▶ [DATASET SECTION]
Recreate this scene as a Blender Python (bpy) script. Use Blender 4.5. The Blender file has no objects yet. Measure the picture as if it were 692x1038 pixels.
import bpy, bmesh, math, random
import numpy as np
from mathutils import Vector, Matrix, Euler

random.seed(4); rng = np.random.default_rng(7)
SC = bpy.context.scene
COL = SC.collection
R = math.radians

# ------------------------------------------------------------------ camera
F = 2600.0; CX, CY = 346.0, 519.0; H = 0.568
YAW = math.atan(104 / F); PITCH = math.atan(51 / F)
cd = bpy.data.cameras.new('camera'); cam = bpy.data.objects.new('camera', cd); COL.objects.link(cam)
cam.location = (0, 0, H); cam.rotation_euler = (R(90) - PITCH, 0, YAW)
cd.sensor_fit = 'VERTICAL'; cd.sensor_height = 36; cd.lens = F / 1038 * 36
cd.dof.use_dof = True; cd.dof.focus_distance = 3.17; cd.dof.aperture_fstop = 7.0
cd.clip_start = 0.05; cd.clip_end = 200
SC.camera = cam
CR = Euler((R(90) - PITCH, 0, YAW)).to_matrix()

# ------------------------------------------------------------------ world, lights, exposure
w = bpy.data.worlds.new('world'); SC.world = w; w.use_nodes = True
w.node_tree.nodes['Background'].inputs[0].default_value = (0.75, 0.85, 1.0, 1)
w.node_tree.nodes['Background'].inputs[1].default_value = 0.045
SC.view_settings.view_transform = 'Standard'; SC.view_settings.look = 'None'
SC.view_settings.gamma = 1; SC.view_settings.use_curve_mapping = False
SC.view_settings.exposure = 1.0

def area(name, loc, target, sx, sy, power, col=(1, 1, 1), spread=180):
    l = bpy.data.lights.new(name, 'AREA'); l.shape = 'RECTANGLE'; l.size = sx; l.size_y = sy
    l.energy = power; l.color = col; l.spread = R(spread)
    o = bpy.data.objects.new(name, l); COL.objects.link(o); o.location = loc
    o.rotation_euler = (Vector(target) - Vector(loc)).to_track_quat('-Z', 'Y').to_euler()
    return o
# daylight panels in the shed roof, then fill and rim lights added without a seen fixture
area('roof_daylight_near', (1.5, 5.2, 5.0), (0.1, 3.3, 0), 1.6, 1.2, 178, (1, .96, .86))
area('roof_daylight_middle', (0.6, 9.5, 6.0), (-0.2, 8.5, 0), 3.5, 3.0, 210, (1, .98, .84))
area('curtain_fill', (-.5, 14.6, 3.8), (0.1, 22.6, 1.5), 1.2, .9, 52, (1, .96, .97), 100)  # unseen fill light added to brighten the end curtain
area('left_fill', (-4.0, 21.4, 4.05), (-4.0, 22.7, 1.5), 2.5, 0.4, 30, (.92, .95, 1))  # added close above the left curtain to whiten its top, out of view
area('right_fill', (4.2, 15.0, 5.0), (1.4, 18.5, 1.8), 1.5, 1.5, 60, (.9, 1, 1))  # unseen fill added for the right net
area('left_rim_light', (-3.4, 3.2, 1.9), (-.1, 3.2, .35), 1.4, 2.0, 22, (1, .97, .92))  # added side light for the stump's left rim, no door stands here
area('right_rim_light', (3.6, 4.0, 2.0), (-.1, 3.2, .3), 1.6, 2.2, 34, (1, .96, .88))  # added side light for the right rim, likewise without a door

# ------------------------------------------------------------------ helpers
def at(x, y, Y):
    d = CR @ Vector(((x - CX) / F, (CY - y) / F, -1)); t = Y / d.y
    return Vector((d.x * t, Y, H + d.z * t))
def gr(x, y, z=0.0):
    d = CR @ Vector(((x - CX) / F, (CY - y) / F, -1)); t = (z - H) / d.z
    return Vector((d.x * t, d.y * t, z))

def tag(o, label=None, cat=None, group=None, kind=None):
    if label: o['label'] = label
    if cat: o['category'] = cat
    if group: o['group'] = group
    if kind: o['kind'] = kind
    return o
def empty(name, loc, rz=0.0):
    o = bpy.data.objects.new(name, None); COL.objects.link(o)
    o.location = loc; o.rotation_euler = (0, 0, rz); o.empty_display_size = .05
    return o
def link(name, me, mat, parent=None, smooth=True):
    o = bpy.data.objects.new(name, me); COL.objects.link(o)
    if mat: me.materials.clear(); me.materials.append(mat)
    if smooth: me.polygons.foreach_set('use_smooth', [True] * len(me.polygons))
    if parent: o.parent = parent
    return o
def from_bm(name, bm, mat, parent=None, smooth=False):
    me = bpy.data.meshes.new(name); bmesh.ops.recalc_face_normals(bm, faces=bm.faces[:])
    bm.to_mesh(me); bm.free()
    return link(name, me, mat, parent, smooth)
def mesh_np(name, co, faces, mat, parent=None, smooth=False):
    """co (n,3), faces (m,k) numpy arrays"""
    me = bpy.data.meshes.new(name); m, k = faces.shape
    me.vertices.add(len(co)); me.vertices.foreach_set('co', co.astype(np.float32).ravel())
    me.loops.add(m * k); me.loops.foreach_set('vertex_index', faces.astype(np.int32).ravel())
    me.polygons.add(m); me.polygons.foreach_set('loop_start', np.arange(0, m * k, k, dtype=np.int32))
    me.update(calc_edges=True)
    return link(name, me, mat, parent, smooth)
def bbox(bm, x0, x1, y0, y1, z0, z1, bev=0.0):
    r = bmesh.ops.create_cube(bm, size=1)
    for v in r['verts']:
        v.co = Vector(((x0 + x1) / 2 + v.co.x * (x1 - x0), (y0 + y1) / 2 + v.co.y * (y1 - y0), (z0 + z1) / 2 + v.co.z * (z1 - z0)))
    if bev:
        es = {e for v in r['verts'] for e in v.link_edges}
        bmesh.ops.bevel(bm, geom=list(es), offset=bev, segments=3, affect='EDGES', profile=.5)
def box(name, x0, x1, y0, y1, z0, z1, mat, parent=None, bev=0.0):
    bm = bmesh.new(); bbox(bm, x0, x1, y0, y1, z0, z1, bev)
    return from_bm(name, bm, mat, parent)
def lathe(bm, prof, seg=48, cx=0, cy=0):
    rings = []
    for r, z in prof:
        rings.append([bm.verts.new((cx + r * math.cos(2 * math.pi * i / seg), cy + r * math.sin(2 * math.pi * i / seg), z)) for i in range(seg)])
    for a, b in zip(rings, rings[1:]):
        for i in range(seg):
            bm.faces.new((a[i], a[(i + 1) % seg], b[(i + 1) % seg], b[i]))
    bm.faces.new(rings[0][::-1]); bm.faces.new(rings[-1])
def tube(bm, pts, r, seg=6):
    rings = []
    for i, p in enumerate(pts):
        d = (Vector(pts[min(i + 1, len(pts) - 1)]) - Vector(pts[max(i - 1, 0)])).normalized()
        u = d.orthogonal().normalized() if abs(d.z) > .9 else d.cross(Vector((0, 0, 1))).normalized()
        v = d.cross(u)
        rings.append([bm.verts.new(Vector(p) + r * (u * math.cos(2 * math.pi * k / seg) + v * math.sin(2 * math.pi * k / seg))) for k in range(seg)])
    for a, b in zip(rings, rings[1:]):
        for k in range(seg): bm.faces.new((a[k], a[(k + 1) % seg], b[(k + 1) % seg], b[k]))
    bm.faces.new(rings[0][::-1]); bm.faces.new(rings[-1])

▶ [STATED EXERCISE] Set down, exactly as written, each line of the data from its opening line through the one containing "CR = Euler((R(90)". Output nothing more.

▶ [WRITTEN RESPONSE]
Recreate this scene as a Blender Python (bpy) script. Use Blender 4.5. The Blender file has no objects yet. Measure the picture as if it were 692x1038 pixels.
import bpy, bmesh, math, random
import numpy as np
from mathutils import Vector, Matrix, Euler

random.seed(4); rng = np.random.default_rng(7)
SC = bpy.context.scene
COL = SC.collection
R = math.radians

# ------------------------------------------------------------------ camera
F = 2600.0; CX, CY = 346.0, 519.0; H = 0.568
YAW = math.atan(104 / F); PITCH = math.atan(51 / F)
cd = bpy.data.cameras.new('camera'); cam = bpy.data.objects.new('camera', cd); COL.objects.link(cam)
cam.location = (0, 0, H); cam.rotation_euler = (R(90) - PITCH, 0, YAW)
cd.sensor_fit = 'VERTICAL'; cd.sensor_height = 36; cd.lens = F / 1038 * 36
cd.dof.use_dof = True; cd.dof.focus_distance = 3.17; cd.dof.aperture_fstop = 7.0
cd.clip_start = 0.05; cd.clip_end = 200
SC.camera = cam
CR = Euler((R(90) - PITCH, 0, YAW)).to_matrix()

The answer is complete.